State Rep. Jeanne Edwards, D-Bothell, and the challenger for her First District seat, Republican Leo Van Hollebeke, don’t agree on much. They don’t even agree on issues related to the siting of the Brightwater sewage plant, one of the subjects that has elicited the most agreement from state legislative candidates in this election season.
Van Hollebeke says he would support reintroduction of legislation along the lines of that introduced last year that would have required a jurisdiction to receive formal consent of another jurisdiction to site a facility within its borders. That legislation, a response to King County’s proposal to build the plant at one of two locations in Snohomish County, was not approved.
Though the facility likely will be sited on Highway 9 north of Woodinville and the pipeline is proposed to run through King County to Puget Sound – alleviating the concerns of those in Mountlake Terrace, where residents had raised the biggest fuss – Van Hollebeke still supports the legislation as an accountability measure.
“That’s just good public policy,” he said.
Edwards doesn’t see a need for it. She said King County Executive Ron Sims and Snohomish County Executive Bob Drewel agreed years ago to the need for the plant in Snohomish County, so there was not a lack of representation.
“We have to site that somewhere,” Edwards said, citing the fact that more than 60 percent of the sewage that will be processed by the plant will come from Snohomish County.
“It’s really a Snohomish County facility,” she said. Passage of the bill could interfere with siting of needed facilities, Edwards said.
Edwards is seeking her third two-year term in Olympia. She is a past member of the Bothell City Council and the Snohomish County Board of Health and chairs the board of Community Transit. She said her experience will come in especially handy this year, in which the Legislature faces a projected shortfall of more than $2 billion over the next two years.
“This is a big and difficult year,” she said. “There’s not time to train new people.”
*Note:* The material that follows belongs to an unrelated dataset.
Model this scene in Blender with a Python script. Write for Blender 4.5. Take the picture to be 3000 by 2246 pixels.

Edwards said that making small cuts here and there probably won’t be enough to balance the budget. She said health care and services for children and the elderly, along with teacher salaries, would be priorities for her to keep. Candidates for cutting, she said, could include state employees in some agencies, boards and commissions, legislative staff and combining some departments.
Van Hollebeke, a Lynnwood landscaping contractor, said regular performance audits of agencies performed by independent, outside organizations would uncover a lot of waste that could be cut. Current audits directed by the state Legislature and carried out by the state Auditor are not thorough enough, he said.
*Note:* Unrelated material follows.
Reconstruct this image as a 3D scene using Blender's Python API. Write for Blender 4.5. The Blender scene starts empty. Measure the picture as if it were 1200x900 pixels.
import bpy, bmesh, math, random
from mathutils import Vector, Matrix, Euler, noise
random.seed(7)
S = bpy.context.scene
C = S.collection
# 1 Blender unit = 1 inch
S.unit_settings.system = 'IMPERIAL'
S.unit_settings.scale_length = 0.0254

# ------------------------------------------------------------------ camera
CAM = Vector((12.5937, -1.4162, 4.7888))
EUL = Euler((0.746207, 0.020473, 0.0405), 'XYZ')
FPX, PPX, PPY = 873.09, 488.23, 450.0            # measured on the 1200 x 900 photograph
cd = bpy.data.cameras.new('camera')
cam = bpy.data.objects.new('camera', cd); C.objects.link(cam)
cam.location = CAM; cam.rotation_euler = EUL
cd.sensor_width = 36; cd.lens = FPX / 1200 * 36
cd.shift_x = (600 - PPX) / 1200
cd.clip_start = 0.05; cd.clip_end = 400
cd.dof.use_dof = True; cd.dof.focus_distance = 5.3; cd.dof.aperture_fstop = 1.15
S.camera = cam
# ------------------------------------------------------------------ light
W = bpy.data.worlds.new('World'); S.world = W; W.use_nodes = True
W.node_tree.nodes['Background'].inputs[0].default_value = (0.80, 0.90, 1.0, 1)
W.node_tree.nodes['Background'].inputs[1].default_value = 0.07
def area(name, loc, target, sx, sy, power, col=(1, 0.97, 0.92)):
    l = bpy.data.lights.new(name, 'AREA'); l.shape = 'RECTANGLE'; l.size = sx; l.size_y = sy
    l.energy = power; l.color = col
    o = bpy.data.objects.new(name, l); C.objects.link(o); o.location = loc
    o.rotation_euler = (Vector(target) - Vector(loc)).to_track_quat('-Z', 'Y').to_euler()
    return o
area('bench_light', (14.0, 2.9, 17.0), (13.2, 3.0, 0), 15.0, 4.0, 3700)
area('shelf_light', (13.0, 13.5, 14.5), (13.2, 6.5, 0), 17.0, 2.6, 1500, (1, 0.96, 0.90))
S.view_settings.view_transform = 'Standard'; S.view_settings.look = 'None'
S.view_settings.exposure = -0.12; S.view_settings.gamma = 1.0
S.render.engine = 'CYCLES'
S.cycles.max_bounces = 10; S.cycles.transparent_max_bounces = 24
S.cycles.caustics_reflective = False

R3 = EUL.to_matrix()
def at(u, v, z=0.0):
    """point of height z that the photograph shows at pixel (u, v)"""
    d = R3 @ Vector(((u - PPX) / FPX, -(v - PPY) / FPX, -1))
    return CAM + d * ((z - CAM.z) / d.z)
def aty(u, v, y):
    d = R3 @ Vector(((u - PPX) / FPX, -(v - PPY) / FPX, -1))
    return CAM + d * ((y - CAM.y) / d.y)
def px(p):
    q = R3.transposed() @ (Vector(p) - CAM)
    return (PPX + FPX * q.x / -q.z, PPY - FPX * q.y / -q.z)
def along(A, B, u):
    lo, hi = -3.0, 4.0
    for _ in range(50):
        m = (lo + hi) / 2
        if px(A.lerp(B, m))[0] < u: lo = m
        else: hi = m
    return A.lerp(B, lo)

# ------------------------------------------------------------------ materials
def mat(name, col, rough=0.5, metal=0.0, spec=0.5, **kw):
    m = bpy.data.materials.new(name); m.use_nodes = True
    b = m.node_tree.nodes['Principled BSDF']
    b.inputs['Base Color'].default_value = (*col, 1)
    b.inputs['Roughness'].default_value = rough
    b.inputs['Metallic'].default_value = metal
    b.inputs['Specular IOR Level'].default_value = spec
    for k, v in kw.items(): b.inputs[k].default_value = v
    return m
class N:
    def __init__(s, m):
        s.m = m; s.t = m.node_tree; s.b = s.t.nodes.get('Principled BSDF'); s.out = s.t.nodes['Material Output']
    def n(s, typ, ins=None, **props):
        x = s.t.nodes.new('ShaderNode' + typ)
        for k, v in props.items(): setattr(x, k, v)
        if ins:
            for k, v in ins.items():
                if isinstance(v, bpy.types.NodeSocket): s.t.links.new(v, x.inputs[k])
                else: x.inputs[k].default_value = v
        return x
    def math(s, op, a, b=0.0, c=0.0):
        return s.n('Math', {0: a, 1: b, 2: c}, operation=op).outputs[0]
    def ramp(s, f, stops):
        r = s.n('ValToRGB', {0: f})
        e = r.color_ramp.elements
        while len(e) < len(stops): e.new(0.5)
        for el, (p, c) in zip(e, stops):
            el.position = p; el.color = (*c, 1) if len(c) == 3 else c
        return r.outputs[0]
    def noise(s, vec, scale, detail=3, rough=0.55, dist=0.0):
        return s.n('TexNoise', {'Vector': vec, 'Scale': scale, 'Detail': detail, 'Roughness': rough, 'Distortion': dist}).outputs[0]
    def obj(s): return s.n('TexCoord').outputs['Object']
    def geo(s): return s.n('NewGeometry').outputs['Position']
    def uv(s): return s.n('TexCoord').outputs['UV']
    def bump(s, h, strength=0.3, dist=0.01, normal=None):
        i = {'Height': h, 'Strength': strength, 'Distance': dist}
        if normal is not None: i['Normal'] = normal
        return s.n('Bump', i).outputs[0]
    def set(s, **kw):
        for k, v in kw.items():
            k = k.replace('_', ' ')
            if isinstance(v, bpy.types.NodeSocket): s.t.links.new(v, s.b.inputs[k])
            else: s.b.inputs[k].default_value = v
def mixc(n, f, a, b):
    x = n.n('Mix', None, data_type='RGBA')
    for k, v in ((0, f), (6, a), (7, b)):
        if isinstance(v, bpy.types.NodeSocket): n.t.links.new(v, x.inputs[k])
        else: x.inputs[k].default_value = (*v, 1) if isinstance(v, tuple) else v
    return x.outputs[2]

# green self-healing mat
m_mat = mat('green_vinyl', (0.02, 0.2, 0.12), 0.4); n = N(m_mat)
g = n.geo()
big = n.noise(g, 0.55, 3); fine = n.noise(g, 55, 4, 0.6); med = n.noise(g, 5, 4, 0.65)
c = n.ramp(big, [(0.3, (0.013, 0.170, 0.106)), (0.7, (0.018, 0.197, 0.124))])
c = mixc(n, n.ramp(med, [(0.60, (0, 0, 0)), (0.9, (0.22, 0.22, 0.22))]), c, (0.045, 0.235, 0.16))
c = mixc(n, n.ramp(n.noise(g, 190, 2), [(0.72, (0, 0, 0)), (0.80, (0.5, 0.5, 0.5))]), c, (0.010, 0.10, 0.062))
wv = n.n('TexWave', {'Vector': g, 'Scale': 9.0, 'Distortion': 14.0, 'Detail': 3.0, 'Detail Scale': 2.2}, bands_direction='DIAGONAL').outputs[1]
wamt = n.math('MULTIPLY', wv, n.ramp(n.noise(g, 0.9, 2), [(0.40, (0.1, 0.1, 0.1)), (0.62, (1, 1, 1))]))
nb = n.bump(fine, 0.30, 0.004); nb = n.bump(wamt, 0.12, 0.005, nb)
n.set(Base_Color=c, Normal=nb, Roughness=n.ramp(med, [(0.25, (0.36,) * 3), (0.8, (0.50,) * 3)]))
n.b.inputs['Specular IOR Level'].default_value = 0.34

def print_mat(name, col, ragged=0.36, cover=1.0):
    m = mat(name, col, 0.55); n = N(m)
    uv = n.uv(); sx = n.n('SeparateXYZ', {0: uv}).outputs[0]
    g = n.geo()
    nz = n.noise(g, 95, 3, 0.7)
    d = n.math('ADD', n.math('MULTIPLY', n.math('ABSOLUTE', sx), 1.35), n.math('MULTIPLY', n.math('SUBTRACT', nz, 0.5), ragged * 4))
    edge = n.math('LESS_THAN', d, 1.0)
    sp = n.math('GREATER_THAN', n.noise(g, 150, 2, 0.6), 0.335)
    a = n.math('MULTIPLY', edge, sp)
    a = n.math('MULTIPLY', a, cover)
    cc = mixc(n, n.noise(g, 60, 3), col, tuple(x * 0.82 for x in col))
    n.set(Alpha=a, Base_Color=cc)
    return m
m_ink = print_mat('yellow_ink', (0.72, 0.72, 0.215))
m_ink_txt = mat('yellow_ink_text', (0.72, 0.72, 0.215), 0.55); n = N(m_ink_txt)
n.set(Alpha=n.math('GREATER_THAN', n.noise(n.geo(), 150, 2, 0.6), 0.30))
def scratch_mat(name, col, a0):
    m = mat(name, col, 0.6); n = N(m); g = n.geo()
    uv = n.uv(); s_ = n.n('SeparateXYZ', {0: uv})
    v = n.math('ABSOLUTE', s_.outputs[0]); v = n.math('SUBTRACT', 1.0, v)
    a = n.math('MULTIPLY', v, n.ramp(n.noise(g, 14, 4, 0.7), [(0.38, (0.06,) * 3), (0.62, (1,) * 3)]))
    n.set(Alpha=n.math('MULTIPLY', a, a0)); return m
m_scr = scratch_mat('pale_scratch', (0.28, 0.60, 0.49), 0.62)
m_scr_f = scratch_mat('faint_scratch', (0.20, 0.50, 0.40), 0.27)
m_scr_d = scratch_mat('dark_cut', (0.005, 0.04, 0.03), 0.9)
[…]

“Let some state employees go,” he said. “We’re not in the business of employing people.” Van Hollebeke also called for the Department of Social and Health Services to be broken up into smaller units.
Edwards defended the Legislative-directed audits as adequate and said breaking up DSHS would “just run ourselves into more money.”
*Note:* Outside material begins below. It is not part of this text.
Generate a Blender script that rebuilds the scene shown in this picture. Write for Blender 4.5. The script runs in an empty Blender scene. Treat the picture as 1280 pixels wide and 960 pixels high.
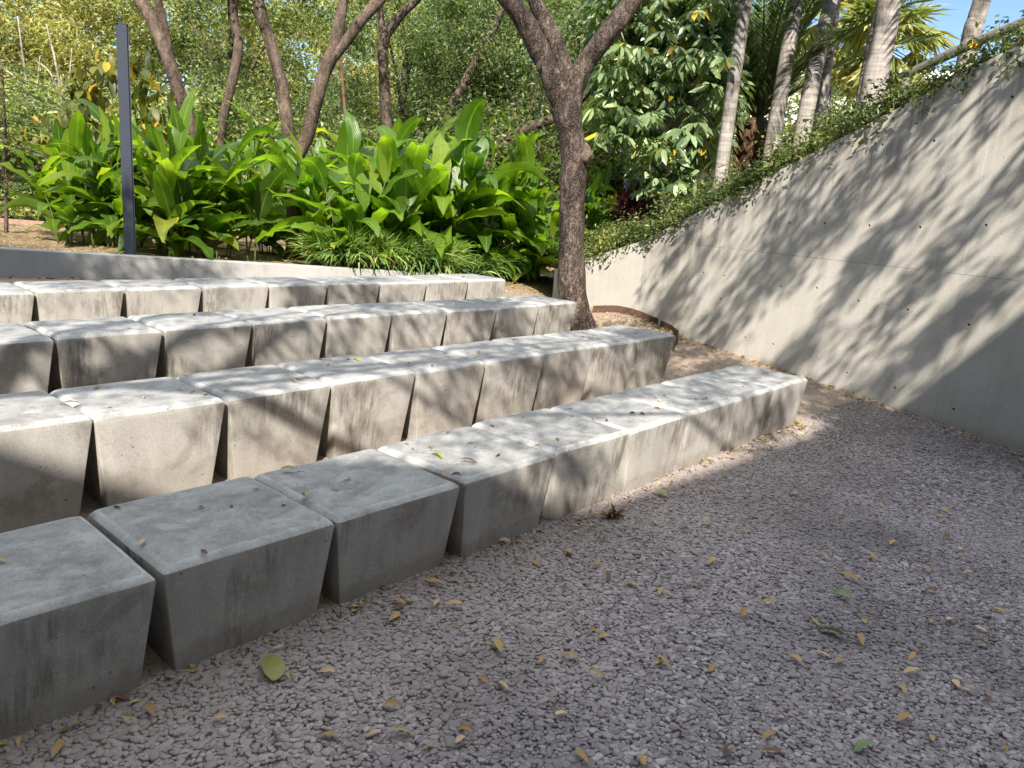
import bpy, bmesh, math, random
import numpy as np
from mathutils import Vector, Matrix

rng = np.random.default_rng(7)
random.seed(7)
scene = bpy.context.scene
COL = scene.collection

# ------------------------------------------------------------------ camera geometry
F_PX, PITCH, ROLL = 968.1, math.radians(12.9), math.radians(4.295)
EYE = 1.585
PSI = math.radians(40.85)
DR = np.array([math.sin(PSI), math.cos(PSI), 0.0])       # along the seat rows
BK = np.array([-math.cos(PSI), math.sin(PSI), 0.0])      # up the slope, across the rows
SUN = np.array([0.02, 1.2, -1.0]); SUN /= np.linalg.norm(SUN)


def ray(x, y):
    u, v = x - 640, y - 480
    c, s = math.cos(ROLL), math.sin(ROLL)
    u, v = c * u + s * v, -s * u + c * v
    d = np.array([u / F_PX, 1.0, -v / F_PX])
    cp, sp = math.cos(PITCH), math.sin(PITCH)
    return np.array([d[0], d[1] * cp + d[2] * sp, -d[1] * sp + d[2] * cp])


def at(x, y, D):
    d = ray(x, y)
    P = d * (D / d[1])
    P[2] += EYE
    return P


# ------------------------------------------------------------------ terrain heights
LW_A, LW_B = np.array([-8.6, 6.47]), np.array([-0.62, 11.3])       # low wall, front face line
LW_DIR = (LW_B - LW_A) / np.linalg.norm(LW_B - LW_A)
LW_N = np.array([-LW_DIR[1], LW_DIR[0]])                            # behind the wall
LW_LEN = np.linalg.norm(LW_B - LW_A)


def low_top(s):
    return 0.865 - 0.3 * np.clip(np.asarray(s, float), 0, LW_LEN) / LW_LEN


def vnoise(x, y, sc=1.0):
    x, y = np.asarray(x) * sc, np.asarray(y) * sc
    return (np.sin(x * 1.7 + y * 0.6 + 1.3) * np.cos(y * 1.9 - x * 0.4) + 0.5 * np.sin(x * 3.9 - y * 2.7) + 0.25 * np.sin(x * 7.3 + y * 8.1)) / 1.75


def H(x, y):
    x, y = np.asarray(x, float), np.asarray(y, float)
    perp = -0.7564 * x + 0.6541 * y
    h = 0.066 * np.clip(perp - 2.233, -6, 6.6)
    along = 0.6541 * x + 0.7564 * y
    sm = lambda a: np.clip(a, 0, 1) ** 2 * (3 - 2 * np.clip(a, 0, 1))
    h = h - 0.11 * sm((perp - 2.7) / 0.8) * sm((8.0 - perp) / 0.9) * sm((6.55 + 0.25 * (perp - 2.2) - along) / 0.5)
    s = (x - LW_A[0]) * LW_DIR[0] + (y - LW_A[1]) * LW_DIR[1]
    sd = (x - LW_A[0]) * LW_N[0] + (y - LW_A[1]) * LW_N[1]
    k = np.clip((sd - 0.02) / 0.1, 0, 1) * np.clip((LW_LEN + 0.15 - s) / 0.3, 0, 1)
    bed = low_top(s) - 0.045 + 0.05 * vnoise(x, y, 1.3)
    bed = bed + (0.6 - bed) * np.clip((sd - 4) / 6, 0, 1)
    h = h * (1 - k) + bed * k
    h = h + 0.12 * np.exp(-(((x - 1.45) / 0.55) ** 2 + ((y - 10.35) / 0.45) ** 2))
    return h


def Hany(x, y):
    """ground height, on the bank behind the tall wall too"""
    if bool(bank_keep(np.array([x]), np.array([y]))[0]):
        return float(bank(x, y))
    return float(H(x, y))


def on_ground(px, py):
    d = ray(px, py)
    t = 1.0
    for _ in range(60):
        P = d * t
        e = P[2] + EYE - float(H(P[0], P[1]))
        t += e / max(-d[2], 0.03) * 0.6
    P = d * t
    return np.array([P[0], P[1], float(H(P[0], P[1]))])


# ------------------------------------------------------------------ node helpers
def newmat(name):
    m = bpy.data.materials.new(name)
    m.use_nodes = True
    nt = m.node_tree
    nt.nodes.clear()
    return m, nt


class NT:
    def __init__(s, nt):
        s.nt = nt

    def n(s, kind, **kw):
        nd = s.nt.nodes.new(kind)
        for k, v in kw.items():
            if k == 'inp':
                for a, b in v.items():
                    if isinstance(b, bpy.types.NodeSocket):
                        s.nt.links.new(b, nd.inputs[a])
                    else:
                        nd.inputs[a].default_value = b
            else:
                setattr(nd, k, v)
        return nd

    def ramp(s, fac, stops, interp='LINEAR'):
        r = s.nt.nodes.new('ShaderNodeValToRGB')
        r.color_ramp.interpolation = interp
        el = r.color_ramp.elements
        while len(el) > 1:
            el.remove(el[-1])
        for i, (p, c) in enumerate(stops):
            e = el[0] if i == 0 else el.new(p)
            e.position = p
            e.color = (*c, 1) if len(c) == 3 else c
        s.nt.links.new(fac, r.inputs[0])
        return r.outputs[0]

    def mix(s, fac, a, b, mode='MIX'):
        m = s.nt.nodes.new('ShaderNodeMix')
        m.data_type = 'RGBA'
        m.blend_type = mode
        for sock, v in ((m.inputs[0], fac), (m.inputs[6], a), (m.inputs[7], b)):
            if isinstance(v, bpy.types.NodeSocket):
                s.nt.links.new(v, sock)
            else:
                sock.default_value = v if not isinstance(v, tuple) else ((*v, 1) if len(v) == 3 else v)
        return m.outputs[2]

    def math(s, op, a, b=0.0, clamp=False):
        m = s.nt.nodes.new('ShaderNodeMath')
        m.operation = op
        m.use_clamp = clamp
        for i, v in enumerate((a, b)):
            if isinstance(v, bpy.types.NodeSocket):
                s.nt.links.new(v, m.inputs[i])
            else:
                m.inputs[i].default_value = v
        return m.outputs[0]

    def noise(s, vec, scale, detail=4, rough=0.55, dist=0.0):
        nd = s.nt.nodes.new('ShaderNodeTexNoise')
        nd.inputs['Scale'].default_value = scale
        nd.inputs['Detail'].default_value = detail
        nd.inputs['Roughness'].default_value = rough
        nd.inputs['Distortion'].default_value = dist
        if vec is not None:
            s.nt.links.new(vec, nd.inputs['Vector'])
        return nd.outputs[0]

    def bump(s, h, strength, dist=0.01, normal=None):
        b = s.nt.nodes.new('ShaderNodeBump')
        b.inputs['Strength'].default_value = strength
        b.inputs['Distance'].default_value = dist
        s.nt.links.new(h, b.inputs['Height'])
        if normal is not None:
            s.nt.links.new(normal, b.inputs['Normal'])
        return b.outputs[0]

    def mapping(s, vec, scale=(1, 1, 1), loc=(0, 0, 0), rot=(0, 0, 0)):
        m = s.nt.nodes.new('ShaderNodeMapping')
        s.nt.links.new(vec, m.inputs[0])
        m.inputs['Scale'].default_value = scale
        m.inputs['Rotation'].default_value = rot
        if isinstance(loc, bpy.types.NodeSocket):
            s.nt.links.new(loc, m.inputs['Location'])
        else:
            m.inputs['Location'].default_value = loc
        return m.outputs[0]

    def out(s, shader):
        o = s.nt.nodes.new('ShaderNodeOutputMaterial')
        s.nt.links.new(shader, o.inputs[0])

    def principled(s, col, rough=0.8, spec=0.3, normal=None, metallic=0.0):
        p = s.nt.nodes.new('ShaderNodeBsdfPrincipled')
        for k, v in (('Base Color', col), ('Roughness', rough), ('Specular IOR Level', spec), ('Metallic', metallic)):
            if isinstance(v, bpy.types.NodeSocket):
                s.nt.links.new(v, p.inputs[k])
            else:
                p.inputs[k].default_value = (*v, 1) if isinstance(v, tuple) else v
        if normal is not None:
            s.nt.links.new(normal, p.inputs['Normal'])
        return p.outputs[0]


def leafmat(name, cols, trans=0.4, tcol=None, rough=0.45, spec=0.35, veins=None):
    """cols: list of (pos, rgb) picked per leaf"""
    m, nt = newmat(name)
    N = NT(nt)
    g = N.n('ShaderNodeNewGeometry')
    base = N.ramp(g.outputs['Random Per Island'], cols)
    oi = N.n('ShaderNodeObjectInfo')
    hsv = N.n('ShaderNodeHueSaturation', inp={'Color': base})
    nt.links.new(N.math('ADD', N.math('MULTIPLY', oi.outputs['Random'], 0.3), 0.85), hsv.inputs['Value'])
    base = hsv.outputs[0]
    if 'leaf' in name and not veins and 'litter' not in name and 'dry' not in name:
        tq = N.n('ShaderNodeTexCoord')
        vv = N.ramp(N.noise(tq.outputs['Object'], 1.4, 4, 0.6), [(0.36, (0.5, 0.58, 0.55)), (0.5, (1, 1, 1)), (0.64, (1.35, 1.25, 1.1))])
        base = N.mix(1.0, base, vv, 'MULTIPLY')
    tc = N.n('ShaderNodeTexCoord')
    normal = None
    if veins:
        uvx = N.n('ShaderNodeSeparateXYZ', inp={0: tc.outputs['UV']})
        w = N.math('SINE', N.math('MULTIPLY', N.math('ADD', uvx.outputs[1], N.math('MULTIPLY', N.math('ABSOLUTE', N.math('SUBTRACT', uvx.outputs[0], 0.5)), -0.35)), veins))
        normal = N.bump(w, 0.25, 0.004)
        mid = N.math('LESS_THAN', N.math('ABSOLUTE', N.math('SUBTRACT', uvx.outputs[0], 0.5)), 0.035)
        base = N.mix(N.math('MULTIPLY', mid, 0.6), base, (0.22, 0.32, 0.06))
        base = N.mix(N.math('MULTIPLY', N.math('ADD', w, 1.0), 0.12), base, N.mix(1.0, base, (1.5, 1.4, 1.0), 'MULTIPLY'))
        edge = N.math('GREATER_THAN', N.noise(tc.outputs['Object'], 9.0, 3), 0.66)
        base = N.mix(N.math('MULTIPLY', edge, 0.35), base, (0.16, 0.13, 0.03))
    p = N.principled(base, rough, spec, normal)
    t = N.n('ShaderNodeBsdfTranslucent')
    tm = N.mix(1.0, base, tcol or (1.5, 1.7, 0.7), 'MULTIPLY')
    nt.links.new(tm, t.inputs['Color'])
    mx = N.n('ShaderNodeMixShader', inp={0: trans, 1: p, 2: t.outputs[0]})
    N.out(mx.outputs[0])
    return m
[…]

Regarding education, Edwards said the state does a good job providing funds for students who need extra help and that the schools are doing a good job with testing. Van Hollebeke – who ran in 2000 against state Sen. Rosemary McAuliffe, D-Bothell, on an educational reform platform – called for fewer mandates and regulations passed down to the local level to allow school districts to reduce the number of administrators and keep or increase the money in teacher salaries.
“I will make the tough decisions to make that happen,” he said.
Van Hollebeke opposes state Referendum 51, the statewide transportation revenue package proposed for the November ballot.
He believes accountability measures built into the referendum won’t be enough to ensure that the projects are built as intended, and called for a 50-year transportation plan.
He suggested the state tie sales tax funds sent to local governments to development of monorail and dedicated right-of-way bus systems in place of Sound Transit – which he acknowledged would “not be easy to do.”
Edwards supports R-51, saying that it includes deadlines for reporting progress to each area and timelines for each project, that it is needed and will create jobs. She said said a 20-to-25 year plan would be more realistic than Van Hollebeke’s suggestion.
“How are we going to know what it’s going to cost 50 years from now?” she said.
In general, Edwards said her accomplishments include pushing for and getting the Legislature to approve receiving health insurance for children available through the federal government; stricter training for technicians in kidney dialysis centers; bills to adjust speed limits in areas where it was needed, and help for seniors on home health care.
Van Hollebeke said his community involvements, including youth sports and church activities, keep him in touch with what residents want. He said he is the person for the job because “I have long-term vision and will be a thoughtful person. I have the guts to make necessary changes.”